Select every line containing the word "scene" from the material, and copy those lines.

* [Data segment]
---------------
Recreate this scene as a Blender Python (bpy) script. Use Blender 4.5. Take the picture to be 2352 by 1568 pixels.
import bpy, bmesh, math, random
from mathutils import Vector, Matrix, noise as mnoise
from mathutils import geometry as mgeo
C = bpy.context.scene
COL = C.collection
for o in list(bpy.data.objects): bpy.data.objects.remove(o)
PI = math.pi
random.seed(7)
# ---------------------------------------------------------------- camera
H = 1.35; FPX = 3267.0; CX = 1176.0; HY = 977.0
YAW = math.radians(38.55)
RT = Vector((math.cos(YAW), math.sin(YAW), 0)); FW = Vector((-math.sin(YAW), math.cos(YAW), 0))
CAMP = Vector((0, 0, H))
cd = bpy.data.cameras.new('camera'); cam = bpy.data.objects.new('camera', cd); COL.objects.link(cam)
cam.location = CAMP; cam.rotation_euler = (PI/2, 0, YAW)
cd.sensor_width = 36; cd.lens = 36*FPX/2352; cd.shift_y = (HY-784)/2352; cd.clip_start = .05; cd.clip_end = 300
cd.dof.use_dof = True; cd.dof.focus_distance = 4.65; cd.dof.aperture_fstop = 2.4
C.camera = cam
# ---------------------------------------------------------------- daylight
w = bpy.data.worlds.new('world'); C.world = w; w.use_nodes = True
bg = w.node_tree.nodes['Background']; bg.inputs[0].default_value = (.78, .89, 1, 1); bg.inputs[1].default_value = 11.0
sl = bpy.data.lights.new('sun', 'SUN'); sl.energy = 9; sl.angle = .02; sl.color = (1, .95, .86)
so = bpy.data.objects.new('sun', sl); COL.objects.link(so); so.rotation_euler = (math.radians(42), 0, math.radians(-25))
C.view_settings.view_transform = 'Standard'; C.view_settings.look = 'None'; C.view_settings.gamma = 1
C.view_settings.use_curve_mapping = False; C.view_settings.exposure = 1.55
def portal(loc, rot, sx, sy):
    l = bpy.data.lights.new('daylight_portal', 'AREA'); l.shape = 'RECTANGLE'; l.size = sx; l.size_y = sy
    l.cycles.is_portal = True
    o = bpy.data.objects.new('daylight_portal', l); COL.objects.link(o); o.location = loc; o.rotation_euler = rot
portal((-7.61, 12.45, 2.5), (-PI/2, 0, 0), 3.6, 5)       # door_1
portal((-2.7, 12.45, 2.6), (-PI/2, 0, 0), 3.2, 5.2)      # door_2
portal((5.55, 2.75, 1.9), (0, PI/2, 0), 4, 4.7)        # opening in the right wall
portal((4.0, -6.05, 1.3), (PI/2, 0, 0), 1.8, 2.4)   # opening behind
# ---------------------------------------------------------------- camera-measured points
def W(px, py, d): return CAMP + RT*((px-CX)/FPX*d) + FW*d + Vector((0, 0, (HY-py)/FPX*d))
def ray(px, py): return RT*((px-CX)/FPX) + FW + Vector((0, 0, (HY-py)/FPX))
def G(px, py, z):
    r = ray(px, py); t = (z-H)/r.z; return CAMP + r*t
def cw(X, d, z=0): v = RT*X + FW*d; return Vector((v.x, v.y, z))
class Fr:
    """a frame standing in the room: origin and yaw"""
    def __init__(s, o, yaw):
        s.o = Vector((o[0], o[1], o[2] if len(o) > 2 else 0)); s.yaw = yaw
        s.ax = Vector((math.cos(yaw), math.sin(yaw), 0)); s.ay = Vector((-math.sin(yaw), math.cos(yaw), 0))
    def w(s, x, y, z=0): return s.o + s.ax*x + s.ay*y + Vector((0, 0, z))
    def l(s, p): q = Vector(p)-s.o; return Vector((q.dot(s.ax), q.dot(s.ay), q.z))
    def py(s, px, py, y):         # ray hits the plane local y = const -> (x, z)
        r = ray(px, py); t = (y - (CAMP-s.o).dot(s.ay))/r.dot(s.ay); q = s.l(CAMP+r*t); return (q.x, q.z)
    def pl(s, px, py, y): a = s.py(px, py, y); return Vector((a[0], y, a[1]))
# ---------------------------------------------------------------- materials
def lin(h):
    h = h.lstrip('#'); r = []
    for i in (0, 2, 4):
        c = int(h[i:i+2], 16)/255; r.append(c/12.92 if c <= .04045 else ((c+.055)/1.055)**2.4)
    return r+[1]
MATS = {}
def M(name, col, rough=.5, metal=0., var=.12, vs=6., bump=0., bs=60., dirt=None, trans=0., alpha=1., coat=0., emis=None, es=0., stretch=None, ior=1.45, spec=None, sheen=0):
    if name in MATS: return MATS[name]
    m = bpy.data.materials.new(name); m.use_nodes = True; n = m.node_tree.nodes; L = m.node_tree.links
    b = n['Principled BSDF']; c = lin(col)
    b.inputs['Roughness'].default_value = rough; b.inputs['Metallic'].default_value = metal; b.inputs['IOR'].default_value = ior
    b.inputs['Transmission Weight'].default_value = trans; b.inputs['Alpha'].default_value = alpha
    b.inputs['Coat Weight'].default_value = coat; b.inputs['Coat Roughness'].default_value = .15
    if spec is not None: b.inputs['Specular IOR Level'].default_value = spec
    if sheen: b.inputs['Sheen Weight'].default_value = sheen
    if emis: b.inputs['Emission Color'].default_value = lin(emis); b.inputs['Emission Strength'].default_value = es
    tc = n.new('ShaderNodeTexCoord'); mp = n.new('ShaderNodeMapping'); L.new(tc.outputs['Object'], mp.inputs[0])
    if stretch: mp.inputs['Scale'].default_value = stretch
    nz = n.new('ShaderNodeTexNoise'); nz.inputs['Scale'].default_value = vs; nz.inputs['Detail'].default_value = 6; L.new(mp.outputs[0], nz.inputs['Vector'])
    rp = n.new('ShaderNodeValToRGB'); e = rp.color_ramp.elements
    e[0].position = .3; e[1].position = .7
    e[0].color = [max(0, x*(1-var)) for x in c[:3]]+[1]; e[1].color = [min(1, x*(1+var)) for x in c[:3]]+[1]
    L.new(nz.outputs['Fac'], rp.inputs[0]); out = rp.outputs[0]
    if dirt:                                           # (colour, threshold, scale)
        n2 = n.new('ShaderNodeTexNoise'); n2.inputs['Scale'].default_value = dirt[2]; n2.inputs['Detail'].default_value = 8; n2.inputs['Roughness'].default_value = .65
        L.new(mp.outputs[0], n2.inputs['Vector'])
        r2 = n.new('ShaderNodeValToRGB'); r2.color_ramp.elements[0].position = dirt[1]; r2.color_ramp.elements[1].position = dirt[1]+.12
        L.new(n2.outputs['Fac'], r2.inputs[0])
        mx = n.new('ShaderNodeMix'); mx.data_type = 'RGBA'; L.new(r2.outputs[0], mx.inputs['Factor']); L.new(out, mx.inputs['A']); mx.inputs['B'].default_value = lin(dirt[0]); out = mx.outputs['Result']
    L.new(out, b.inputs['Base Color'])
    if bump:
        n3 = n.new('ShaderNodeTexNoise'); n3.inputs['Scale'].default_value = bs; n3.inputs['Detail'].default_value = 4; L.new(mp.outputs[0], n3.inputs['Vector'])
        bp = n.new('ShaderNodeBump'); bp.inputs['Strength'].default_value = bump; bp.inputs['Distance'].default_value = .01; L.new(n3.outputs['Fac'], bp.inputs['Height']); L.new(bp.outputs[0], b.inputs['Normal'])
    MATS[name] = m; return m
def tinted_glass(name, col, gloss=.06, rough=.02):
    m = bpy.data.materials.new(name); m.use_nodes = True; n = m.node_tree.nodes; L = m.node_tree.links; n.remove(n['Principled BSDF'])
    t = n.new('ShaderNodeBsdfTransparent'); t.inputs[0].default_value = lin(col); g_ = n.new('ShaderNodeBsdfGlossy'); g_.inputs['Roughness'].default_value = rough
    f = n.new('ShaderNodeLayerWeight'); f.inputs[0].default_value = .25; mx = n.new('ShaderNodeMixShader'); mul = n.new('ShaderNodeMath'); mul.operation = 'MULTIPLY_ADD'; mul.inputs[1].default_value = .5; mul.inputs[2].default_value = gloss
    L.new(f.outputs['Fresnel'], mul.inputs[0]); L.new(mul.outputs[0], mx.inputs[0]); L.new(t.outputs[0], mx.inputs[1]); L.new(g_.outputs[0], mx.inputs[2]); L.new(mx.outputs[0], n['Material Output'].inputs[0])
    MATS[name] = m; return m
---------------
* [Solution for this exercise]
Recreate this scene as a Blender Python (bpy) script. Use Blender 4.5. Take the picture to be 2352 by 1568 pixels.
C = bpy.context.scene